Mais si les universités proposaient certains services avant la crise, ce n’est que pendant celle-ci que certains enseignants se sont essayés à de nouvelles pratiques plus connectées. Ainsi pour pallier au manque d’interactions et à la monotonie d’une journée de cours sur zoom, ils ont expérimenté les salles connectées, les solutions de captations vidéo ou des exercices interactifs, qui leur permettent d’innover et de donner un peu plus de perspectives à leurs enseignements. Il convient de souligner ici la résilience des enseignants qui ont su se renouveler, qui ont écouté et se sont adaptés au mieux pour améliorer l’expérience des étudiants. Et c’est en testant qu’ils ont pu découvrir leurs propres besoins, et c’est grâce à leur retour et leur investissement que les universités et les solutions EdTech ont pu, elles aussi, progresser dans la réponse à ces nouveaux besoins.
Les universités font preuve d’une formidable résilience dans des conditions extrêmes depuis plus d’un an.

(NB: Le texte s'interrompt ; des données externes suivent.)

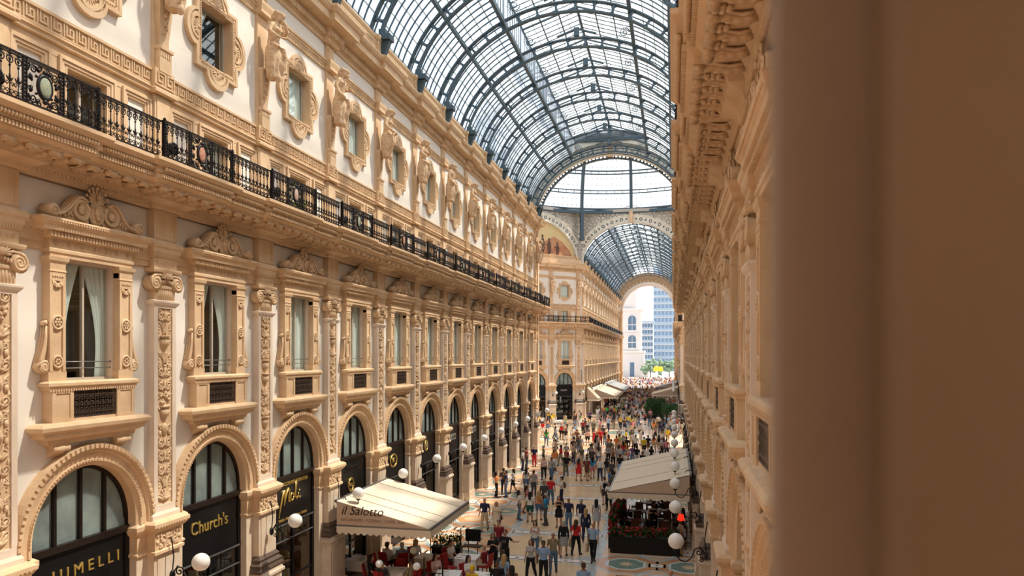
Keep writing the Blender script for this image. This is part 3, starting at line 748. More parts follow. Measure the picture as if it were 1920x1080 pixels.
def transom():        # dark frame and mullions of the arched light
    b = B().use(DFRAME); y = -.20
    b.arcm(0, AZ, [(AR - .10, y + .05), (AR + .03, y + .05), (AR + .03, y - .05), (AR - .10, y - .05), (AR - .10, y + .05)], n=24)
    for x in (-.72, -.02, .68):
        z1 = AZ + math.sqrt(max(0, (AR - .05) ** 2 - x * x)); b.box(x - .035, x + .035, y - .05, y + .06, 4.9, z1)
    b.box(-AR - .02, AR + .02, y - .06, y + .10, 4.78, 4.92)
    for sx in (-1, 1): b.box(sx * AR - .06, sx * AR + .06, y - .05, y + .05, 4.9, AZ + .02)
    return b
def shop_frame(kind=0):
    b = B().use(DFRAME if kind else BLACK); y = -.18
    for sx in (-1, 1): b.box(sx * (AR - .06) - .08, sx * (AR - .06) + .08, y - .06, y + .05, 0, 4.8)
    b.box(-AR, AR, y - .06, y + .06, 3.22, 3.32); b.box(-AR, AR, y - .06, y + .05, 0, .45)
    b.use(GREYM); b.box(-AR, AR, y + .04, y + .08, 3.26, 3.30); b.box(-AR, AR, y + .03, y + .06, 2.72, 2.75)
    b.use(BLACK); b.box(-.04, .04, y - .05, y + .04, .45, 3.2); b.box(-AR, AR, y - .04, y + .03, 1.35, 1.40)
    return b
def fan_glass(m):
    b = B().use(m); y = -.22; n = 20
    vs = [(AR * math.cos(PI * i / n), y, AZ + AR * math.sin(PI * i / n)) for i in range(n + 1)] + [(-AR, y, 4.9), (AR, y, 4.9)]
    b.add(vs, [tuple(range(n + 3))]); return b
def interior(m1, warm=False):
    """a shallow room behind the shop front: back wall, shelves with goods"""
    b = B().use(m1); y = -2.2
    b.box(-AR, AR, y - .05, y, 0, 6.6); b.box(-AR - .05, -AR, y, -.3, 0, 6.6); b.box(AR, AR + .05, y, -.3, 0, 6.6); b.box(-AR, AR, y, -.3, 4.86, 4.9); b.box(-AR, AR, y, -.3, -.02, .02)
    r = random.Random(9 if warm else 4)
    for k in range(3):
        b.use(WOOD); b.box(-1.3, 1.3, -1.3, -.8, .9 + k * .7, .94 + k * .7)
        for i in range(12):
            b.use([WOOD, GOLD, REDC, CREAM, GREYM][r.randrange(5)] if warm else [GREYM, CREAM, WHITE, DSTONE][r.randrange(4)])
            x = -1.2 + i * .2; h = r.uniform(.12, .4); b.box(x, x + r.uniform(.08, .15), -1.2, -.95, .94 + k * .7, .94 + k * .7 + h)
    return b
def baluster():
    b = B().use(IRON); b.tube([(0, 0, .05), (0, 0, .84)], .010, 5)
    b.torus((0, 0, .70), .065, .014, 10, 4); b.ell((0, 0, .70), (.03, .018, .045), 6, 4); b.ell((0, 0, .59), (.022, .022, .03), 6, 4)
    for sx in (-1, 1):
        b.spiral((sx * .05, 0, .76), .045, .012, 1.1, .011, PI / 2, sx, 8); b.spiral((sx * .05, 0, .13), .055, .012, 1.3, .014, -PI / 2, -sx, 9)
        b.spiral((sx * .045, 0, .27), .042, .01, 1.2, .012, -PI / 2, sx, 8); leaf(b, (sx * .01, 0, .3), .11, .04, sx * .6, dep=.014)
    leaf(b, (0, 0, .30), .16, .05, 0, dep=.018); return b
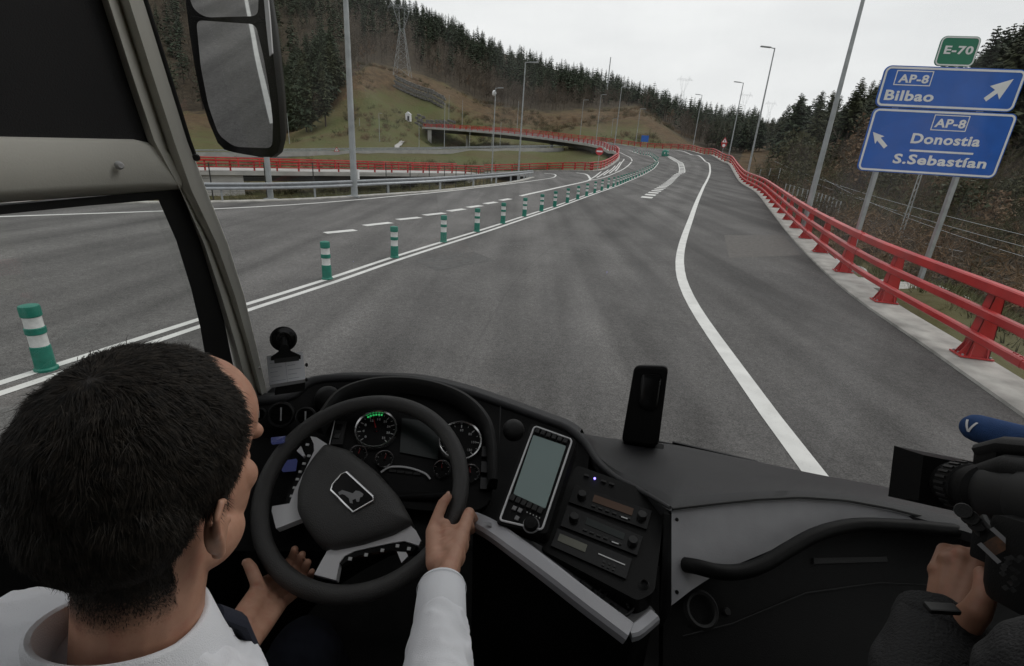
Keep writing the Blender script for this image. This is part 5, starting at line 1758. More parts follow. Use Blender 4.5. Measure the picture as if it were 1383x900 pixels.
# --- outside mirror
MC = P(318, 115, 1.5)
vdir = (MC - EYE).normalized()
wdir = (B(-3.2, -8.5, .0) - MC).normalized()
mn = (wdir - vdir).normalized()
mir = MB()
def mp(x, y, off=0.0): return on(x, y, MC, mn) + mn * off
hous = [(250, -90), (251, -5), (257, 45), (264, 90), (272, 130), (283, 165), (295, 193), (304, 202), (318, 206), (352, 212), (368, 212), (376, 206), (380, 190), (377, 140), (371, 85), (364, 30), (357, -10), (350, -90)]
mc_ = mp(318, 90)
b = MB()
ring0 = [mp(x, y, .004) for x, y in hous]
ring1 = [p + (mc_ - p) * -.02 - mn * .03 for p in ring0]
ring2 = [p + (mc_ - p) * .12 - mn * .09 for p in ring0]
ring3 = [p + (mc_ - p) * .5 - mn * .125 for p in ring0]
n = len(hous)
b.add(ring0 + ring1 + ring2 + ring3 + [mc_ - mn * .13], [(a * n + i, a * n + (i + 1) % n, (a + 1) * n + (i + 1) % n, (a + 1) * n + i) for a in range(3) for i in range(n)] + [(3 * n + i, 3 * n + (i + 1) % n, 4 * n) for i in range(n)] + [tuple(range(n))])
mo_ = part(b, 'outside_mirror', I['plastic'], 50)
def inset(name, pts, m, o0, o1):
    b = MB(); b.prism([mp(x, y, o0) for x, y in pts], mn * (o1 - o0)); return part(b, name, m, False, mo_)
def rpoly(pts, r=6, n=4):
    out_ = []
    for i, p in enumerate(pts):
        p = V(p); a = V(pts[i - 1]); c = V(pts[(i + 1) % len(pts)])
        d1 = (a - p).normalized(); d2 = (c - p).normalized(); rr = min(r, (a - p).length * .45, (c - p).length * .45)
        for k in range(n + 1):
            t = k / n; out_.append(tuple((p + d1 * rr) * (1 - t) ** 2 + p * (2 * t * (1 - t)) + (p + d2 * rr) * t * t))
    return out_
inset('mirror_glass', rpoly([(267, 27.5), (347, 33), (357, 75), (365, 120), (370, 165), (369, 200), (318, 198), (297, 182), (283, 142), (273, 90)], 9), I['mirror'], .004, .0075)
inset('mirror_glass', rpoly([(256, -85), (345, -85), (351, -10), (350, 22), (280, 24), (264, 14), (257, -5)], 9), I['mirror'], .004, .0075)
inset('mirror_rib', [(262, 22), (270, 27), (346, 31.5), (357, 29), (352, 22.5), (280, 25)], I['plastic'], .004, .014)
inset('edge_strip', [(354, -60), (359, -60), (367, 30), (370, 72), (366.5, 76), (362, 35)], I['silver'], .004, .012)
b = MB(); b.tube([mp(300, -60, -.06), mp(290, -140, -.05), B(-1.05, .9, 3.5)], .025, 10); part(b, 'mirror_arm', I['plastic'], True, mo_)

# ------------------------------------------------------------------ dashboard
dash = None
def PD(lst): return [P(*q) for q in lst]
# lip around the driver's cockpit, from the pillar over the instruments down to the corner of the right-hand shelf
lip = catmull(PD([(330, 541, 1.22), (372, 540, 1.26), (398, 533, 1.29), (414, 518, 1.32), (436, 512.5, 1.36), (490, 511, 1.41), (560, 514, 1.44), (620, 527, 1.44), (680, 547, 1.43), (735, 567, 1.41), (768, 580, 1.39), (790, 598, 1.34), (806, 622, 1.27), (828, 643, 1.2), (860, 660, 1.13), (905, 686, 1.03)]), .02)
shelf_far = catmull(PD([(770, 576, 1.45), (800, 588, 1.50), (850, 595, 1.52), (905, 600, 1.53), (1000, 619, 1.52), (1100, 640, 1.49), (1206, 661, 1.42), (1300, 688, 1.32), (1420, 724, 1.2)]), .03)
b = MB(); b.tube(lip, [.013 - .0095 * max(0, (i / len(lip) - .72) / .28) for i in range(len(lip))], 12)
part(b, 'cockpit_lip', I['dash'], True)
# cowl behind the lip, down to the windscreen foot
b = MB()
ll = resample(lip, .03); m_ = [i for i, p in enumerate(ll)]
vs = []
for i, p in enumerate(ll):
    o_ = bf * .10 + V((0, 0, -.03)); vs += [p + V((0, 0, .004)), p + bf * .05 - V((0, 0, .002)), p + bf * .12 - V((0, 0, .06)), p + bf * .16 - V((0, 0, .3))]
lim_ = next(i for i, p in enumerate(ll) if project(p)[0] > 775)
b.add(vs[:4 * (lim_ + 1)], [(4 * i + j, 4 * i + j + 1, 4 * i + j + 5, 4 * i + j + 4) for i in range(lim_) for j in range(3)])
part(b, 'cowl', I['dash'], True)
# inner wall of the cockpit: a black well from the lip to the instrument face
def inst(x, y, off=0.0): return on(x, y, IP, IN) + IN * off
i1, i2, i3 = P(470, 560, 1.24), P(640, 585, 1.25), P(555, 700, 1.09)
IN = (i2 - i1).cross(i3 - i1).normalized(); IP = i1
if IN.dot(EYE - IP) < 0: IN = -IN
b = MB()
ll2 = [p for p in ll if project(p)[0] < 800]
low = [inst(np.interp(project(p)[0], [330, 420, 560, 800], [300, 400, 560, 800]), 590 + .12 * abs(project(p)[0] - 540) * 0 + 150, -.02) for p in ll2]
mid = [p.lerp(q, .3) - IN * .02 for p, q in zip(ll2, low)]
vs = [x for tr in zip(ll2, mid, low) for x in tr]
b.add(vs, [(3 * i + j, 3 * i + j + 1, 3 * i + j + 4, 3 * i + j + 3) for i in range(len(ll2) - 1) for j in range(2)])
part(b, 'cockpit_well', I['plastic'], True)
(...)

Elles ont su se mettre en mouvement, adapter les moyens et les ressources numériques dont elles disposaient déjà et rapidement intégrer de nouvelles solutions techniques. L’accélération que l’ensemble des acteurs de la filière EdTech invoque est bien réelle, notamment dans la mise en œuvre des technologies permettant le partage des connaissances et la permanence des liens entre enseignants et étudiants. Certes, comme pour tout changement, il y a eu de nombreux efforts d’accompagnements, et beaucoup reste à faire pour fluidifier les pratiques. D’autres actions sont développées dans divers pays étrangers, et là aussi, une veille active et internationale permettra sans doute de s’inspirer des avancées en matière d’hybridation de la pédagogie. Dans un prochain article sur ce blog, les Robots de Simone vous proposeront un exposé des réussites remarquables dans ce domaine.
Toutefois, il est objectivement réaliste de dresser un constat positif et de conserver ce dynamisme pour l’avenir. En effet, les universités françaises examinent dès aujourd’hui toutes les possibilités imaginées par les EdTech, pour faire progresser la performance pédagogique et maintenir une relation de confiance forte au sein de l’enseignement supérieur public. Il reste à espérer qu’une collaboration plus en amont en EdTech et universités puisse voir le jour comme c’est le cas dans les pays du Nord de l’Europe dont nous vous parlions dans cet article.